## Work to do:
Extract, exactly as written, each line from the start of the records below to the line containing "COL = sc.collection", both ends included; drop the pictures.

──────── Data to process

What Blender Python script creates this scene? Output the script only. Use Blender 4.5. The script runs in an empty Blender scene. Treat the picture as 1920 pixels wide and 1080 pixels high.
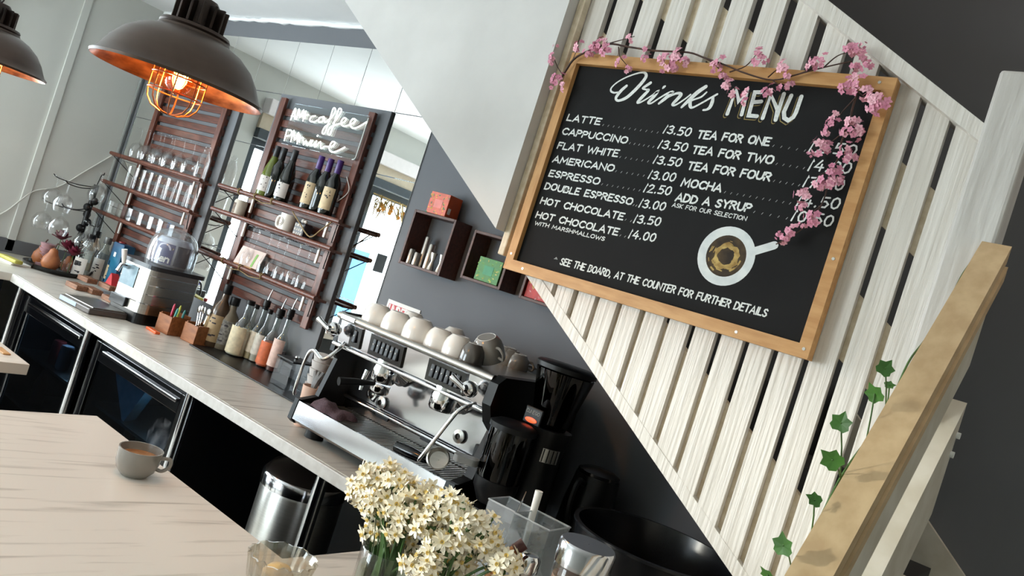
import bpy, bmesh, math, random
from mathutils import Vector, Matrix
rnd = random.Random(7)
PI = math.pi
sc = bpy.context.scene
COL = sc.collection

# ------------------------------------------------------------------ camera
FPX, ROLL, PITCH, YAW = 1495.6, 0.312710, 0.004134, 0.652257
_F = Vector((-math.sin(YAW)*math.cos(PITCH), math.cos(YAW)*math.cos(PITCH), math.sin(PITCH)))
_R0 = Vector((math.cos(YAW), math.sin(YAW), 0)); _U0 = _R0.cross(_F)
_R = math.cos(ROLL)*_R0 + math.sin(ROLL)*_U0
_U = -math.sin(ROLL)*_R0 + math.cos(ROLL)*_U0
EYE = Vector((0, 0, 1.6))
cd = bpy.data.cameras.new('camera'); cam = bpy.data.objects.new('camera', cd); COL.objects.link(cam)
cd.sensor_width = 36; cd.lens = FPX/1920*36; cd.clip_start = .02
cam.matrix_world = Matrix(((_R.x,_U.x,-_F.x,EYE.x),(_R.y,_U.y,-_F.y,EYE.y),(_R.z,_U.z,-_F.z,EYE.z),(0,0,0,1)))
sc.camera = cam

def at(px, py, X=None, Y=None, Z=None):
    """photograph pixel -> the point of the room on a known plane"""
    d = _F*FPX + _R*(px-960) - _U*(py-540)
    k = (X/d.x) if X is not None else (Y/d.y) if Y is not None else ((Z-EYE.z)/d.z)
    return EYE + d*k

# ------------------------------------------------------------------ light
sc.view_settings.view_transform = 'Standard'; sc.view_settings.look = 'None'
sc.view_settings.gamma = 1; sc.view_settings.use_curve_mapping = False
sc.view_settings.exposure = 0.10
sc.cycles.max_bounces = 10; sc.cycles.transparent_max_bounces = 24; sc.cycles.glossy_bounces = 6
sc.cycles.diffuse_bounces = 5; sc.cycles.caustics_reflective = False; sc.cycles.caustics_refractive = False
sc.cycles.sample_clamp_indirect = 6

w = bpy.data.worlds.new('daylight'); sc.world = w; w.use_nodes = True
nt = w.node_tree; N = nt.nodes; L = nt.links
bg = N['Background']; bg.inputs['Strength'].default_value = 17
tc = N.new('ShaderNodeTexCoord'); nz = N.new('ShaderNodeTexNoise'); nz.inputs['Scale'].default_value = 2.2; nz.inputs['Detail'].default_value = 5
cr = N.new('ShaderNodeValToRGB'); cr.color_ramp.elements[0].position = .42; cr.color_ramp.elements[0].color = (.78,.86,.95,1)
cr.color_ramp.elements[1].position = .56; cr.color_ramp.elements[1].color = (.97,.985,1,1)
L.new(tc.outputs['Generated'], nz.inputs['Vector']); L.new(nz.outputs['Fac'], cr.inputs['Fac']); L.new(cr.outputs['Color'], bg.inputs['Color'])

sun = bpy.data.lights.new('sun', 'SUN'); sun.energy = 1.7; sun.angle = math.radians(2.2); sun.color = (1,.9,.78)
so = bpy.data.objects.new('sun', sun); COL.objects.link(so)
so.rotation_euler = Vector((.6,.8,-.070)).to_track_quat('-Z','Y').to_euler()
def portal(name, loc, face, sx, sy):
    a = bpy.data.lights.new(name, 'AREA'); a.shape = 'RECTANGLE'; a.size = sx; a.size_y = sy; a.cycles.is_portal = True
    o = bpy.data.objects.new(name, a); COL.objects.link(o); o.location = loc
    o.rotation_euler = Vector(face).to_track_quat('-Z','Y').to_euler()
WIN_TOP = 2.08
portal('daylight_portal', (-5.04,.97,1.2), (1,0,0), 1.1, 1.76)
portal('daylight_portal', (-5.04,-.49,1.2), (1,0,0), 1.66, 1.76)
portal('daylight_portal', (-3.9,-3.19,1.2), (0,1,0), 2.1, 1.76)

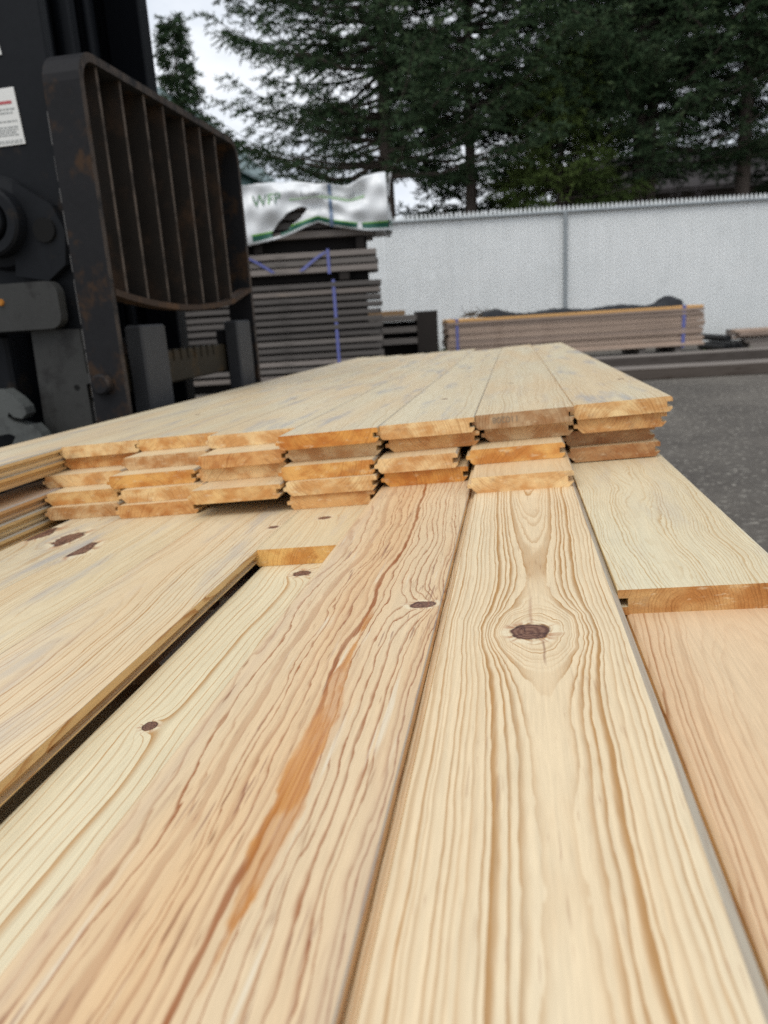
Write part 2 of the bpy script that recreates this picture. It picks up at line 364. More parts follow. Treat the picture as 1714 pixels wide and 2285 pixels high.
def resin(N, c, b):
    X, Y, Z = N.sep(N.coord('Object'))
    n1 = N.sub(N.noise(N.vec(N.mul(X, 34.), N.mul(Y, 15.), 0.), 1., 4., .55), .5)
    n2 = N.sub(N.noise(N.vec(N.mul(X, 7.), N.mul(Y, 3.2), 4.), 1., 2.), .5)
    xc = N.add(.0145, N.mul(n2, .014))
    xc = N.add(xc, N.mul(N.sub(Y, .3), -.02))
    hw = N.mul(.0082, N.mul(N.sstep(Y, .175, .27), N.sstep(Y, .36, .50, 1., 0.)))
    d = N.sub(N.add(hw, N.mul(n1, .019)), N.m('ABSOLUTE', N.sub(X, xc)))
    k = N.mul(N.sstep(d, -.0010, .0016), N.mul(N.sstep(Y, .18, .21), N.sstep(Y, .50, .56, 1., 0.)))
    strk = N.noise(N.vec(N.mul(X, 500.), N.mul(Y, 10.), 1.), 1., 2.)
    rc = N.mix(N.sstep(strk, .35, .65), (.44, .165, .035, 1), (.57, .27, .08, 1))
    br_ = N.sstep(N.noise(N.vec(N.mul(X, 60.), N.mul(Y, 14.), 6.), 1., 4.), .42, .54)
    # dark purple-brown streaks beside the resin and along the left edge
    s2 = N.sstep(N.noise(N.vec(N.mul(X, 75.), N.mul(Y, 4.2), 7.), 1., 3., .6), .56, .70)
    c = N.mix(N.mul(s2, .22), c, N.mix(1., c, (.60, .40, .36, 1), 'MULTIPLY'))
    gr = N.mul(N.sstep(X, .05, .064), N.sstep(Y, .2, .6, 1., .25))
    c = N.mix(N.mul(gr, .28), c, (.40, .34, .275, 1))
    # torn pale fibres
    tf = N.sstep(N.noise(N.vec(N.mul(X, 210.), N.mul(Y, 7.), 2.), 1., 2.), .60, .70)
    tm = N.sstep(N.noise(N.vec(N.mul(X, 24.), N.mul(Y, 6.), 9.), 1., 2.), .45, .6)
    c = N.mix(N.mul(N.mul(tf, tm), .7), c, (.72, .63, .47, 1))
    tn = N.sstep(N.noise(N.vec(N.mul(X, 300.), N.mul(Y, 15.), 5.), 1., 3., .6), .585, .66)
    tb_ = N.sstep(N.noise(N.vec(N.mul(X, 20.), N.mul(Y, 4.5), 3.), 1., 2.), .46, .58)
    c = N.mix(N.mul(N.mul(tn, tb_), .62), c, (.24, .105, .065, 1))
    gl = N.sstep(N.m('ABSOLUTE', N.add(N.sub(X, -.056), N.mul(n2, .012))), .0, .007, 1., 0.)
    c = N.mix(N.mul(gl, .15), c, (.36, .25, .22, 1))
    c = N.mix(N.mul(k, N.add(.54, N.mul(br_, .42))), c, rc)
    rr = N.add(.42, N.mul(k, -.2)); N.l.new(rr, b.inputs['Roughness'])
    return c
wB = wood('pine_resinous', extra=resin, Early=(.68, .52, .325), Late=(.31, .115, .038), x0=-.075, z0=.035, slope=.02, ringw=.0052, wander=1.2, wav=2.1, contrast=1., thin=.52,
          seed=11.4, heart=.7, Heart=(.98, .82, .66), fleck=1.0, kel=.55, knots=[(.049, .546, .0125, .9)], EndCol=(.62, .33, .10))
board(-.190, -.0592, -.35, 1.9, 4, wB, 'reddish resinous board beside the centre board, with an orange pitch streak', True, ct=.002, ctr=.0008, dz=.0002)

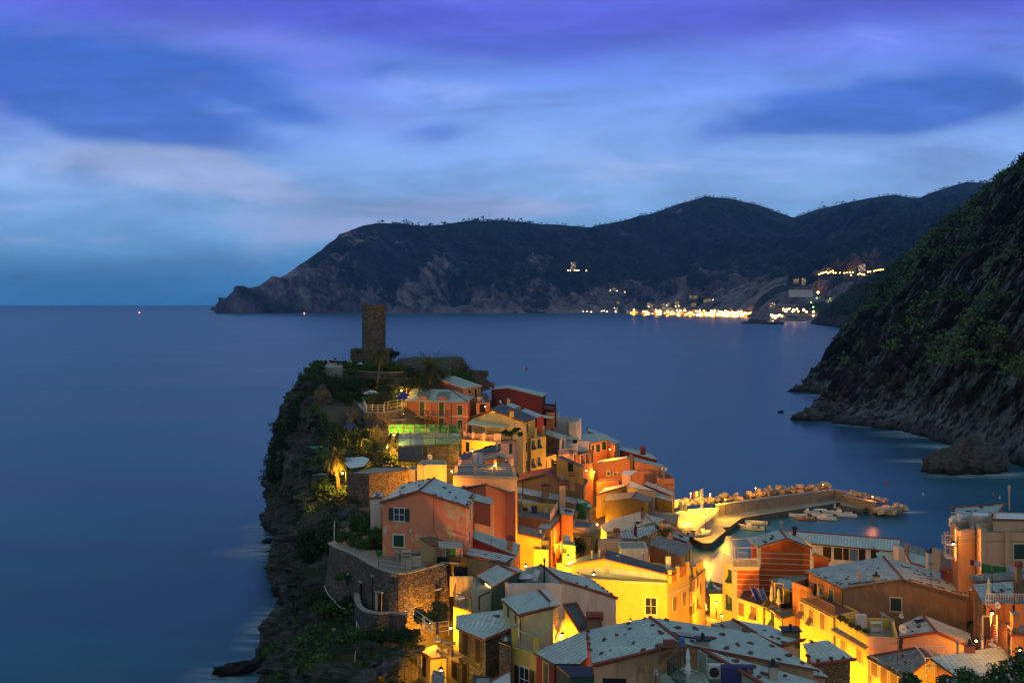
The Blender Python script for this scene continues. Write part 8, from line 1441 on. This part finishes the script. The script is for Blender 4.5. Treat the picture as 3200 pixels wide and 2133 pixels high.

────────────────

## Task output:
What Blender Python script creates this scene? Output the script only. Use Blender 4.5. The script runs in an empty Blender scene. Treat the picture as 1920 pixels wide and 1080 pixels high.
import bpy, bmesh, math, random
from mathutils import Vector, Matrix
rnd = random.Random(7)
PI = math.pi
sc = bpy.context.scene
COL = sc.collection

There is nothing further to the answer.